The auction was won by a bidder named 3fmusic, who appeared win a bidding war with another potential buyer, mememaster.

NFTs, or non-fungible tokens, are a kind of certificate of authenticity. The NFT is a string of unique characters. The characters are connected to a blockchain, a group of computers that act as a digital ledger that no one computer can change. The same concept powers cryptocurrencies like Bitcoin, but while bitcoins are all essentially the same, NFTs are non-fungible, or unique.

The "Charlie Bit My Finger" video, which shows Charlie, a baby, biting the finger of his older brother Harry, who cries out the titular phrase, appeared to have been taken down from YouTube as of Monday morning.

Although duplicate videos of "Charlie Bit My Finger" exist on YouTube, auction winner 3fmusic will own the original.

But an NFT is not a copyright, which means 3fmusic can't prevent the spread or use of the meme, according to Decrypt, a website that covers cryptocurrency. The NFT is more like a digital autograph from the meme creator, Decrypt reported, certifying authenticity — similar to an autographed baseball card.

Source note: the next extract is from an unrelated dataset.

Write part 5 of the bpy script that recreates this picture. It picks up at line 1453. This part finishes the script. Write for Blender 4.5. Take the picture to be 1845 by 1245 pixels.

"Charlie Bit My Finger" is the latest in a long list of iconic memes sold as NFTs in what has been dubbed a "meme gold rush."

Other meme makers who have sold their iconic images in the "meme gold rush" are "Disaster Girl," whose real name is Zoe Roth; "Bad Luck Brian," whose real name is Kyle Craven; "Overly Attached Girlfriend," whose real name is Laina Morris; and "Success Kid," a photograph taken by Laney Griner of her son, Sam.

On Tuesday, another batch of video memes will be released as NFTs, including Gary Brolsma's "Numa Numa" video, Christopher "Randall" Gordon's "The Crazy Nastya — Honey Badger" and Jordan Scott's "Two Pretty Best Friends" TikTok, the NFT agency NetGems said in a statement.